The Decision to Leave an Unprofitable Business (A Case Study of Target Canada)

Joshua Adeyemi Oluwafemi Written by Joshua Adeyemi Oluwafemi · 2 min read >
Target Headquarters

Target Canada

The decision to leave an unprofitable business is always a difficult one. It is believed to be one of the most difficult decisions to make in business. Brian Cornell joined Target as the new CEO, in August 2014 after the resignation of Greg Steinhafel. Brian Cornell was an outside hire by the board. He was faced with the difficult decisions of either Target Corporations should continue operation in Canada or leave. It was evident that Target Canada needed a change because of present operational challenges. Though the projections show Target Canada would be profitable from 2021, Brian Cornell made a recommendation to leave Canada. The decision was considered as painful but brave that business leaders across the globe need to lean from.

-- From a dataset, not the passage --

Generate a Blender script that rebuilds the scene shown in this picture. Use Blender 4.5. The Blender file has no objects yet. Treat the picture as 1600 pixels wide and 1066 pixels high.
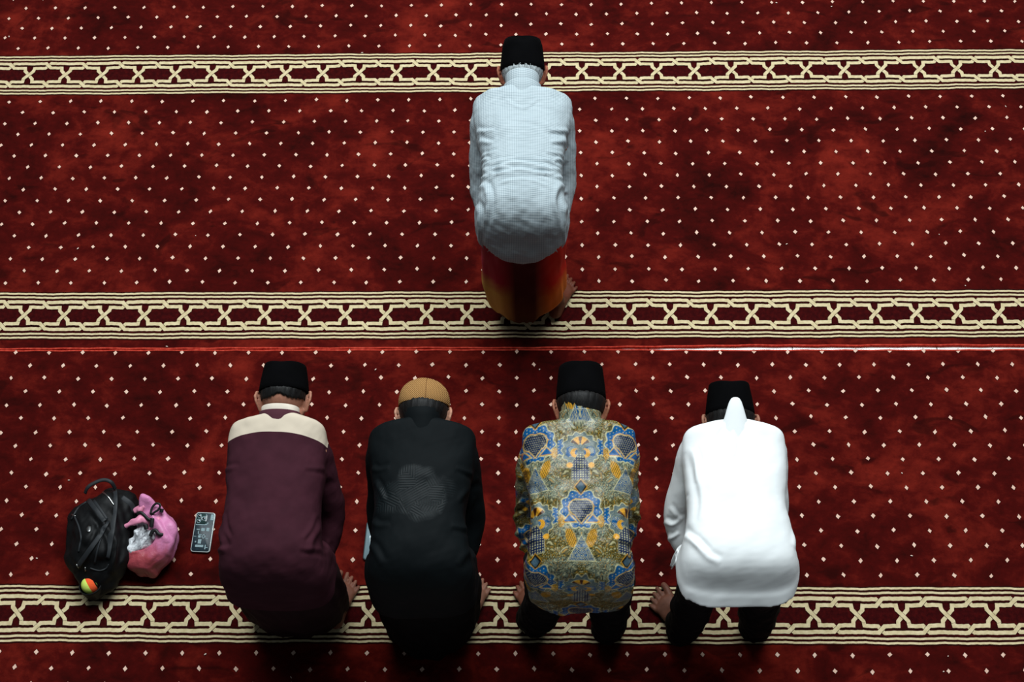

Target Corporation and Canada Expansion

Target Corporation had operated for more than a century under different names in the United State. The most notable was in 1967 when the new brand was unveiled, “Expect More. Pay Less”. By December 2013, Target had grown to be the second-largest general merchandise retailer in the U.S with over $72.5 billion in revenue, $4.2 billion in earnings before interest and tax, and the market share grew from 0.1% to 2.5%. With this growth, Target Canada was launched in 2013 as anticipated by both consumers and competitors. Target Canada launched 133 stores within the first 2 years of its operation.

Target Canada (What Went Wrong)

Though the customers anticipated its arrival, the launch of Target Canada was seen as an impossibly tall order and aggressive. The company acquired the 220 Zellers’ stores earlier in 2011 but failed to take the opportunity to retains its local employees. The Zeller stores were not sited in the primary locations and that affected the traffic to the Target Canada’s stores. The price of many items rose by about 15% compared to what was being sold in the U.S. This contradicts the motto of “Expecting More. Paying Less”. By 2012, more consumers (10% increase) crossed the border to the U.S to buy at a cheaper price. Things got complicated when the inventory system was badly managed due to data errors. Stores were out of stock of many items while others were excessively supplied and heavily discounted to clear excess inventory.

Brian Cornell Findings and The Decision

Brian Cornell made the decision to discontinue operation in Canada with understanding that Target Canada had failed to meet customer expectations and retained earnings in negative of over $2.2 billion due to the reoccurring losses. The debt was over $4.4 billion from which about $3.4 billion was owed to about 1,790 suppliers. The total debt accounts for 81% of the Total Asset. It was obvious that the investment required to turn the business around would be too hard to crack. The investors were growing agitated as Target’s stock price continued to fall behind Walmart and the S&P market index. Brian Cornell did not see any indication to make Target Canada profitable until 2021 without much potential for sales growth. He made his recommendation to the board to leave Canada and concentrate resources on more profitable businesses to grow Target.

The Thought Process of Great Decision Makers

The mindset of great decision-makers in the business world is to provide solutions to identified problems based on set objectives. They conduct an in-depth analysis of the situation, creatively evaluate the available option(s), and make their recommendations or decision. It is safer to review the thought process before making the final call. It was a brave and wise decision to leave Canada as many investors and business analysts applauded the new CEO. Target management estimated the impact of the decision to lead to a pretax loss of $5.4 billion in 2014, and $275 million in 2015 but the U.S operation would improve in earnings and liquidity by 2015. Every business leader must learn to cut a tie with an unsustainable unprofitable business. It is always a difficult decision especially when much consideration is put on the unrecouped investment.